We also expect that they might abstract out the nitty gritty details of how things work at the atomic level. If you don't really care that much about how very small particles interact with each other, you might have these numerous calculations evaluated lazily, when they are "observed" by the higher level entities.
Things get really interesting when you start thinking about what kind of bugs a god programmer might be likely to make when designing their simulation.
Are there any weird natural processes, that would be much more elegant if our equations modeling them were changed very slightly, almost as if the equation was a mistake in the first place? Another attack avenue is to combine two natural processes in unexpected ways, to try and find "edge cases".
How do you know your own thought processes aren't a part of the simulation?
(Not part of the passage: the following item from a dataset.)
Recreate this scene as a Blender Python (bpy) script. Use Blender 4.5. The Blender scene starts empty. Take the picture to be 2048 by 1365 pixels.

Logic is a great tool to analyze the simulation unless it's been baked on purpose by our overlords.
On a different note, does simulation hypothesis strike anyone else as the idea God just explained in pseudo scientific/computing terms?
The difference is that God is an unfalsifiable claim.
The simulation argument is one that can be supported or argued against using evidence.
For example, if scientists find some new nature process that would be very difficult to simulate, (infinite speed of light is one such example) then that is strong evidence that we aren't in a simultion.
Of course, even if we keep observing things about the universe that would make it easier to simulate, that doesn't mean we actually are. It could just all be a coincidence. Or maybe it doesn't make any sense for a universe to be difficult to simulate.
The basic idea is to ask the question "Assume someone lives in a simulation. What would that person be likely/unlikely to observe?". and "Assume someone does NOT live in a simulation. What would they be likely/unlikely to observe?" And see how much this stuff matches up with reality.
When you find an exploit that lets you execute any code you want on a remote server, you can find out all the internal details of that server, and you can make that server do whatever you want.
That's actually a pretty cool idea for a movie. Scientists hacking the universe to achieve alchemy and time travel. Maybe it could be a sequel to the Matrix. It's strange how they only ever made that one Matrix movie.
Essentially that's what Agent Smith does in the Matrix sequels. He can't "escape" the Matrix, but he can basically make it his own. (For the purposes of this analogy I'm intentionally ignoring the ridiculous scene where he somehow transfers himself to the physical world.)
Interesting to consider: if we ever discovered ourselves to be living in a simulation and attempted to do something about it, would the simulator simply reset the simulation (a la The Matrix trilogy)? Or would the simulator be intrigued by our self-awareness and allow the simulation to continue?
But anyhow, that's enough of a digression for one day.
'accelerando' had a great throwaway line about that:
And then there's the weirdness beyond M31: According to the more conservative cosmologists, an alien superpower – maybe a collective of Kardashev Type Three galaxy-spanning civilizations – is running a timing channel attack on the computational ultrastructure of space-time itself, trying to break through to whatever's underneath.
Really.. It doesn't make sense. This is like the Star Trek episode where a holodeck character wants to live in the real world. (Spoiler alert..) Picard just traps him in a bigger simulation and makes him think that he escaped!